Thank you Jenny Beckman for being a bitch and inspiring (500) Days of Summer and the one movie that my romantic entanglements most closely resemble. WIthout you I never would have found a kindred spirit in Summer or started lusting over Joseph Gordon-Levitt. Instead I would probably still be insecure about my insecurities and would have had to wait to see Joseph Gordon-Levitt in Inception for him to become my favorite person ever. But really I think it's the clothing of the Tom character and the music that did it for me. Any guy who likes The Smiths and wears skinny ties under v-neck cardigans is cool with me. Unfortunately for some I do tend to take the Summer route in life because of my indecisiveness and my deep desire to live and breath everywhere and not in your parent's basement apartment while you work for your dad. I have no desire to settle tomorrow or in the next ten years, and so to the Tom's of the world: I am sorry I don't want to be in a relationship with you, don't ask me to try. But hey! We can be friends and see where it goes every once and a while. 
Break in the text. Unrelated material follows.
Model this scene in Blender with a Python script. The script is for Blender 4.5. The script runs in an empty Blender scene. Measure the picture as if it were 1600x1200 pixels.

A long time ago (long compared to my short existence, short compared to TIME) I was with the Accountant who wanted to move back to Vermont as soon as he was done with school. He wanted to marry me and move in with his parents in the middle of nowhere. He wanted to marry me as soon as school was over and stay on his plot of land until the day he died. He did not want to go anywhere or see anything and he looked down on me for not being like him. The Accountant treated me like a child who misbehaves when I got excited about things he thought were silly. My mother loved him and I was comfortable because I thought that there was no one else. 


Then I grew a pair. Asshole when I say I don't want to date you, I mean it. Do not say it's because I want to enjoy my senior year of high school or that it is the distance. It's just you. You're creepy and mean and I want more from life than what you were willing to offer. Get over it already, stop texting me and fb stalking me. I'm not interested and I don't know why you still are. You made me quite and over-cautious around guys, just ask My Hebrew Friend who is desperately trying to get me to tell him perfectly normal things. Now I don't tell my mother about the boys I see and I don't let them meet my friends. I keep that part of my life holed up and to myself and completely separate from my everyday life. Thanks for Accountant. 


I used to be a Tom and now I'm a Summer. I have my whole life ahead of me to get married and have a child and in turn fuck that child's life up more than I've fucked up my own. And it's going to happen with someone who wants be on that ride. Until then I'm carefree as a birdie and intend on keeping it that way, or at least until I have someone who I am sure about the way Summer was.